Using Bill and Katherine’s example, Dick and Sally also began volunteering early in their marriage in their small community of Johnstown, Ohio, where they have worked as a team to give countless hours of their time to the Johnstown Library building project, the one-room historical school house, to the scouts, and to their local church expansion building project. 

However, Mansfield is never far from their thoughts, and a few years ago, it seemed right to continue the legacy that Bill and Katherine had begun with the Richland County Foundation.  Keeping in mind that RCF helped both Sally and Dick with college expenses in the 1960’s, it seemed appropriate for them to set up an RCF scholarship a few years ago for students who had completed one year of college and who were majoring in Science, Technology, Engineering or Math (STEM).  Most recently they also decided to go a step further and establish a donor advised fund which will support charities of their choice.
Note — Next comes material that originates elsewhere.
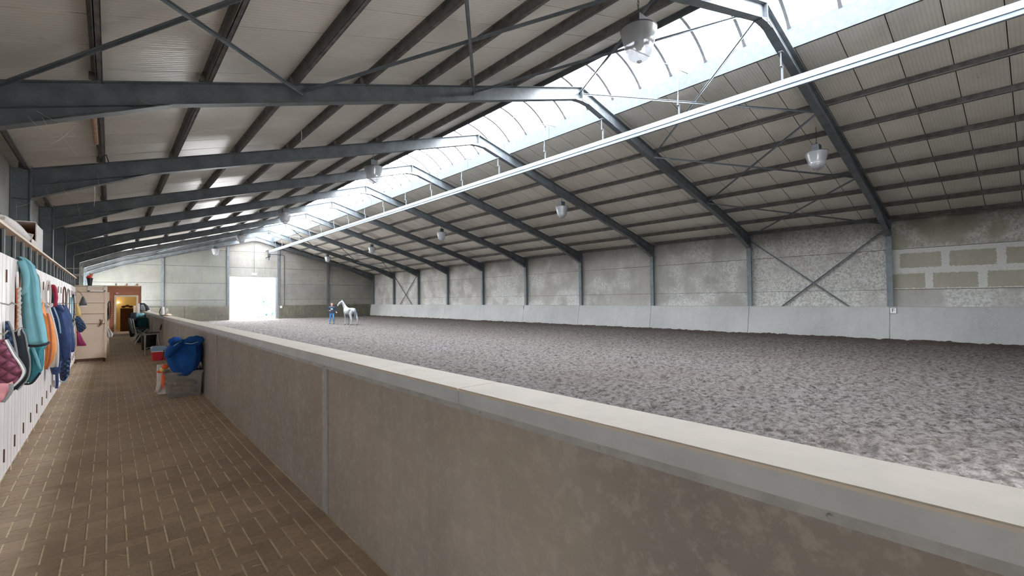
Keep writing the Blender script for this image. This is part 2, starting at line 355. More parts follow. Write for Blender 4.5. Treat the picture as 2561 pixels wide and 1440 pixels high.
# ------------------------------------------------------------------ mesh builder
def resamp(pts, rr, k=5):
    P = [Vector(p) for p in pts]; R_ = list(rr); n = len(P); op = []; orr = []
    for i in range(n-1):
        p0, p1, p2, p3 = P[max(i-1, 0)], P[i], P[i+1], P[min(i+2, n-1)]
        for j in range(k):
            t = j/k
            op.append(.5*((2*p1)+(p2-p0)*t+(2*p0-5*p1+4*p2-p3)*t*t+(3*p1-p0-3*p2+p3)*t**3)); orr.append(R_[i]*(1-t)+R_[i+1]*t)
    return op+[P[-1]], orr+[R_[-1]]
class MB:
    def __init__(s): s.v = []; s.f = []; s.mi = []
    def add(s, vs, fs, mi=0):
        n = len(s.v); s.v += [tuple(v) for v in vs]; s.f += [tuple(i+n for i in f) for f in fs]; s.mi += [mi]*len(fs); return s
    def box(s, x0, x1, y0, y1, z0, z1, mi=0):
        v = [(x0, y0, z0), (x1, y0, z0), (x1, y1, z0), (x0, y1, z0), (x0, y0, z1), (x1, y0, z1), (x1, y1, z1), (x0, y1, z1)]
        return s.add(v, [(0, 3, 2, 1), (4, 5, 6, 7), (0, 1, 5, 4), (1, 2, 6, 5), (2, 3, 7, 6), (3, 0, 4, 7)], mi)
    def bev(s, x0, x1, y0, y1, z0, z1, b, mi=0):      # box with chamfered top edge
        v = [(x0, y0, z0), (x1, y0, z0), (x1, y1, z0), (x0, y1, z0), (x0, y0, z1-b), (x1, y0, z1-b), (x1, y1, z1-b), (x0, y1, z1-b),
             (x0+b, y0+b, z1), (x1-b, y0+b, z1), (x1-b, y1-b, z1), (x0+b, y1-b, z1)]
        return s.add(v, [(0, 3, 2, 1), (8, 9, 10, 11), (0, 1, 5, 4), (1, 2, 6, 5), (2, 3, 7, 6), (3, 0, 4, 7), (4, 5, 9, 8), (5, 6, 10, 9), (6, 7, 11, 10), (7, 4, 8, 11)], mi)
    def bar(s, p, q, w, h, upv=(0, 0, 1), mi=0):      # rectangular bar; w across, h along up
        p = Vector(p); q = Vector(q); d = (q-p).normalized(); u = Vector(upv); sd = d.cross(u)
        if sd.length < 1e-4: sd = d.cross(Vector((1, 0, 0)))
        sd.normalize(); u = sd.cross(d).normalized()
        v = [e+sd*a*w/2+u*b*h/2 for e in (p, q) for a, b in ((-1, -1), (1, -1), (1, 1), (-1, 1))]
        return s.add(v, [(3, 2, 1, 0), (4, 5, 6, 7), (0, 1, 5, 4), (1, 2, 6, 5), (2, 3, 7, 6), (3, 0, 4, 7)], mi)
    def tube(s, pts, r, n=8, mi=0, closed=False):
        pts = [Vector(p) for p in pts]; rr = r if isinstance(r, (list, tuple)) else [r]*len(pts)
        base = len(s.v); u = None
        for i, p in enumerate(pts):
            if closed: d = pts[(i+1) % len(pts)]-pts[i-1]
            else: d = pts[min(i+1, len(pts)-1)]-pts[max(i-1, 0)]
            d.normalize()
            if u is None:
                u = d.orthogonal().normalized()
            u = (u-d*u.dot(d)); u = u.normalized() if u.length > 1e-5 else d.orthogonal().normalized()
            w_ = d.cross(u)
            s.v += [tuple(p+(u*math.cos(2*PI*k/n)+w_*math.sin(2*PI*k/n))*rr[i]) for k in range(n)]
        m_ = len(pts); fs = []
        for i in range(m_ if closed else m_-1):
            j = (i+1) % m_
            for k in range(n):
                fs.append((base+i*n+k, base+i*n+(k+1) % n, base+j*n+(k+1) % n, base+j*n+k))
        if not closed:
            fs.append(tuple(base+k for k in range(n))[::-1]); fs.append(tuple(base+(m_-1)*n+k for k in range(n)))
        s.f += fs; s.mi += [mi]*len(fs); return s
    def lathe(s, prof, c, n=24, axis='z', mi=0, cap=True):
        base = len(s.v)
        for r, z in prof:
            for k in range(n):
                a = 2*PI*k/n
                s.v.append((c[0]+r*math.cos(a), c[1]+r*math.sin(a), c[2]+z))
        fs = []
        for i in range(len(prof)-1):
            for k in range(n):
                fs.append((base+i*n+k, base+i*n+(k+1) % n, base+(i+1)*n+(k+1) % n, base+(i+1)*n+k))
        if cap:
            fs.append(tuple(base+k for k in range(n))[::-1]); fs.append(tuple(base+(len(prof)-1)*n+k for k in range(n)))
        s.f += fs; s.mi += [mi]*len(fs); return s
    def prism(s, poly, axis, a, b, mi=0):             # polygon extruded along axis ('x','y','z') from a to b
        def P(u, v, t): return {'y': (u, t, v), 'x': (t, u, v), 'z': (u, v, t)}[axis]
        n = len(poly); v = [P(u, w_, a) for u, w_ in poly]+[P(u, w_, b) for u, w_ in poly]
        return s.add(v, [tuple(range(n)), tuple(range(2*n-1, n-1, -1))]+[(i, n+i, n+(i+1) % n, (i+1) % n) for i in range(n)], mi)
    def arr(s): return np.array(s.v, float)
ALL = []
def mesh_of(mb, mats, name, off=(0, 0, 0), smooth=False):
    me = bpy.data.meshes.new(name)
    v = mb.arr()-np.array(off)
    me.from_pydata(v.tolist(), [], mb.f)
    if not isinstance(mats, (list, tuple)): mats = [mats]
    for m in mats: me.materials.append(m)
    if len(mats) > 1: me.polygons.foreach_set('material_index', mb.mi)
    bm = bmesh.new(); bm.from_mesh(me); bmesh.ops.recalc_face_normals(bm, faces=bm.faces); bm.to_mesh(me); bm.free()
    if smooth: me.polygons.foreach_set('use_smooth', [True]*len(me.polygons))
    me.update(); return me
def wpos(o):
    p = Vector((0, 0, 0))
    while o is not None: p += o.location; o = o.parent
    return p
def link(o, parent=None):
    C.objects.link(o); o.parent = parent; ALL.append(o); return o
def props(o, label=None, cat=None, group=None, kind=None):
    if label: o['label'] = label
    if cat: o['category'] = cat
    if group: o['group'] = group
    if kind: o['kind'] = kind
    return o
def obj(name, mb, mats, parent=None, label=None, cat=None, group=None, kind=None, smooth=False, origin=None):
    """verts in world layout coordinates; origin = base centre of its own box"""
    a = mb.arr(); lo = a.min(0); hi = a.max(0)
    o0 = Vector(origin) if origin is not None else Vector(((lo[0]+hi[0])/2, (lo[1]+hi[1])/2, lo[2]))
    o = bpy.data.objects.new(name, mesh_of(mb, mats, name, o0, smooth))
    o.location = o0-(wpos(parent) if parent else Vector((0, 0, 0)))
    link(o, parent); return props(o, label, cat, group, kind)
def thing(name, label, cat, loc=(0, 0, 0), group=None, kind=None):
    o = bpy.data.objects.new(name, None); o.empty_display_size = .1; o.location = loc; link(o); return props(o, label, cat, group, kind)
def inst(name, me, loc, parent=None, rot=None):
    o = bpy.data.objects.new(name, me); o.location = Vector(loc)-(wpos(parent) if parent else Vector((0, 0, 0)))
    if rot: o.rotation_euler = rot
    return link(o, parent)
def dup(root, loc, label=None, group=None):
    r = root.copy(); link(r, root.parent); r.location = loc
    if label: r['label'] = label
    if group: r['group'] = group
    for ch in list(root.children):
        c = ch.copy(); link(c, r)
        for g in list(ch.children):
            d = g.copy(); link(d, c)
    return r
ORD = ['first', 'second', 'third', 'fourth', 'fifth', 'sixth', 'seventh', 'eighth', 'ninth', 'tenth', 'eleventh', 'twelfth', 'thirteenth',
       'fourteenth', 'fifteenth', 'sixteenth', 'seventeenth', 'eighteenth', 'nineteenth', 'twentieth', 'twenty-first', 'twenty-second', 'twenty-third', 'twenty-fourth']

# ------------------------------------------------------------------ layout constants
Y0 = 4.45; DY = 6.0
RX = 12.37; RT = 9.37; SL = .288         # ridge x, rafter top at ridge, slope
CL, CR = -1.5, 26.22                      # inner flanges of the columns
WL, WR = -1.86, 26.55                     # inner wall faces
YF, YB = -1.55, 58.65                     # front / back wall faces
def rtop(x): return RT-SL*abs(x-RX)
def Yn(n): return Y0+DY*n
HW = 1.88                                 # half width of the skylight
PUR_L = [9.17, 7.62, 6.05, 4.48, 2.94, 1.36, -.20, -1.62]
PUR_R = [2*RX-x for x in PUR_L]
ZP = .20                                  # purlin height

# ------------------------------------------------------------------ floor of the corridor
fl = obj('floor', MB().box(-1.9, 1.62, YF, 46, -.12, -.0045), M['sandjoint'], kind='structure')
bw = .13
bricks = []
def herring(x0, x1, y0, y1):
    out = []
    nx = int((x1-x0)/bw)+6; ny = int((y1-y0)/bw)+6
    for j in range(-3, ny):
        for i in range(-3, nx):
            k = (i-j) % 4
            if k == 0: out.append((x0+i*bw, y0+j*bw, 2, 1))       # lies across
            elif k == 3: out.append((x0+i*bw, y0+j*bw, 1, 2))   # lies along
    return out
XB0, XB1 = -1.8, 1.42
for (x, y, a, b) in herring(.77-bw*20, XB1, .0, 46):
    xa, xb, ya, yb = x, x+a*bw, y, y+b*bw
    y_shift = -1.5
    ya += y_shift; yb += y_shift
    xa = max(xa, XB0); xb = min(xb, XB1); ya = max(ya, YF); yb = min(yb, 46)
    if xb-xa < .04 or yb-ya < .04: continue
    bricks.append((xa, xb, ya, yb))
k = 0; y = YF
while y < 45.8:
    bricks.append((XB1, XB1+bw, y, y+.26)); y += .26
def dist(b): return math.hypot((b[0]+b[1])/2, (b[2]+b[3])/2)
def in_view(b): return (b[2]+b[3])/2 > 2.7 and (b[0]+b[1])/2 > -.17*(b[2]+b[3])/2*1.0-.0
vis = sorted([b for b in bricks if in_view(b) and b[0] > -.9], key=dist)
near = set(vis[:300])
bmesh_cache = {}
GX, GY = .012, .004
for b in bricks:
    if b in near:
        key = (round(b[1]-b[0], 3), round(b[3]-b[2], 3))
        if key not in bmesh_cache:
            w_, l_ = key
            bmesh_cache[key] = mesh_of(MB().bev(-w_/2+GX/2, w_/2-GX/2, -l_/2+GY/2, l_/2-GY/2, -.05, 0, .003), M['paver'], 'paver')
        inst('paver', bmesh_cache[key], ((b[0]+b[1])/2, (b[2]+b[3])/2, random.uniform(-.0015, .0015)), fl)
rest = MB()
for b in bricks:
    if b not in near:
        rest.bev(b[0]+GX/2, b[1]-GX/2, b[2]+GY/2, b[3]-GY/2, -.05, random.uniform(-.0015, .0015), .003)
obj('pavers', rest, M['paver'], fl, kind='stuff', label='grey brown herringbone pavers further down the corridor')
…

Dick retired from Western Electric/AT&T where he worked as a mechanical engineer and later taught in the College of Engineering at The Ohio State University. Right out of college, Sally worked as a systems engineer for IBM, became a member of technical staff at Bell Telephone Laboratories (BTL) and then taught high school mathematics at Johnstown High School for a number of years.  While working at BTL she earned a Master of Science Degree in Computer Science from The Ohio State University.